### Collected data

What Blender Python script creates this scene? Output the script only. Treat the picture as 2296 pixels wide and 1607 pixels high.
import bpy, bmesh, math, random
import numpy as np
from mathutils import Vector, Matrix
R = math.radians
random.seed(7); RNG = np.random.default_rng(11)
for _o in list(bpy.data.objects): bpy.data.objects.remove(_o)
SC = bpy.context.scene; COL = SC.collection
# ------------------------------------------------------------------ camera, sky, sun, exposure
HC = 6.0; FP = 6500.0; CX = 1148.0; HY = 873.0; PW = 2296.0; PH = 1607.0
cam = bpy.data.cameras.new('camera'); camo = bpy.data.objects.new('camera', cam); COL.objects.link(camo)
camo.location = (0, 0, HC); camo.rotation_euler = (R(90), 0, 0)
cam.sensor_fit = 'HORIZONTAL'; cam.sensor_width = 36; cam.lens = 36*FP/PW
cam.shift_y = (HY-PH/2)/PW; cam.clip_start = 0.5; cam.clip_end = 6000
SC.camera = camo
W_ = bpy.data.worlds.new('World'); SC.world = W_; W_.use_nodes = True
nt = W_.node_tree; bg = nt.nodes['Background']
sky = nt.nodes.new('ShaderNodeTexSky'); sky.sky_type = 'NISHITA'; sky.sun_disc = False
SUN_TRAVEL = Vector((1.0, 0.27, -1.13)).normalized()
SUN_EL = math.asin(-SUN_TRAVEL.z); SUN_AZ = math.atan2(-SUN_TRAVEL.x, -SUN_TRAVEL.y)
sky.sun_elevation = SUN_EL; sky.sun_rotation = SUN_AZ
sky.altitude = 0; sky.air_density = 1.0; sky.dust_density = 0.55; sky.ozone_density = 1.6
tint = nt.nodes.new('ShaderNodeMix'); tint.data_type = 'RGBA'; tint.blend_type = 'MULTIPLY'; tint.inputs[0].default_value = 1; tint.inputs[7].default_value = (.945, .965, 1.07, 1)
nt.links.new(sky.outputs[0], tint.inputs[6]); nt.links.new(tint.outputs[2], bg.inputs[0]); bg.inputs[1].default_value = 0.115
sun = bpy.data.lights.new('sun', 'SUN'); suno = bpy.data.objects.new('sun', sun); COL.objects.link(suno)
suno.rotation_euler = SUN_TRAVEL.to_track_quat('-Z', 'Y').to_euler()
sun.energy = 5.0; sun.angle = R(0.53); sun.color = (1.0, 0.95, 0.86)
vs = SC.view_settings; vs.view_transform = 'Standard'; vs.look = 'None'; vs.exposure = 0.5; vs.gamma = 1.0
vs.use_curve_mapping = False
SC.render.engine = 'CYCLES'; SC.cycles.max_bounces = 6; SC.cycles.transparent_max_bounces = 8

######

- Required task
The listing above should be transcribed in full, exactly as written.

- Task output
What Blender Python script creates this scene? Output the script only. Treat the picture as 2296 pixels wide and 1607 pixels high.
import bpy, bmesh, math, random
import numpy as np
from mathutils import Vector, Matrix
R = math.radians
random.seed(7); RNG = np.random.default_rng(11)
for _o in list(bpy.data.objects): bpy.data.objects.remove(_o)
SC = bpy.context.scene; COL = SC.collection
# ------------------------------------------------------------------ camera, sky, sun, exposure
HC = 6.0; FP = 6500.0; CX = 1148.0; HY = 873.0; PW = 2296.0; PH = 1607.0
cam = bpy.data.cameras.new('camera'); camo = bpy.data.objects.new('camera', cam); COL.objects.link(camo)
camo.location = (0, 0, HC); camo.rotation_euler = (R(90), 0, 0)
cam.sensor_fit = 'HORIZONTAL'; cam.sensor_width = 36; cam.lens = 36*FP/PW
cam.shift_y = (HY-PH/2)/PW; cam.clip_start = 0.5; cam.clip_end = 6000
SC.camera = camo
W_ = bpy.data.worlds.new('World'); SC.world = W_; W_.use_nodes = True
nt = W_.node_tree; bg = nt.nodes['Background']
sky = nt.nodes.new('ShaderNodeTexSky'); sky.sky_type = 'NISHITA'; sky.sun_disc = False
SUN_TRAVEL = Vector((1.0, 0.27, -1.13)).normalized()
SUN_EL = math.asin(-SUN_TRAVEL.z); SUN_AZ = math.atan2(-SUN_TRAVEL.x, -SUN_TRAVEL.y)
sky.sun_elevation = SUN_EL; sky.sun_rotation = SUN_AZ
sky.altitude = 0; sky.air_density = 1.0; sky.dust_density = 0.55; sky.ozone_density = 1.6
tint = nt.nodes.new('ShaderNodeMix'); tint.data_type = 'RGBA'; tint.blend_type = 'MULTIPLY'; tint.inputs[0].default_value = 1; tint.inputs[7].default_value = (.945, .965, 1.07, 1)
nt.links.new(sky.outputs[0], tint.inputs[6]); nt.links.new(tint.outputs[2], bg.inputs[0]); bg.inputs[1].default_value = 0.115
sun = bpy.data.lights.new('sun', 'SUN'); suno = bpy.data.objects.new('sun', sun); COL.objects.link(suno)
suno.rotation_euler = SUN_TRAVEL.to_track_quat('-Z', 'Y').to_euler()
sun.energy = 5.0; sun.angle = R(0.53); sun.color = (1.0, 0.95, 0.86)
vs = SC.view_settings; vs.view_transform = 'Standard'; vs.look = 'None'; vs.exposure = 0.5; vs.gamma = 1.0
vs.use_curve_mapping = False
SC.render.engine = 'CYCLES'; SC.cycles.max_bounces = 6; SC.cycles.transparent_max_bounces = 8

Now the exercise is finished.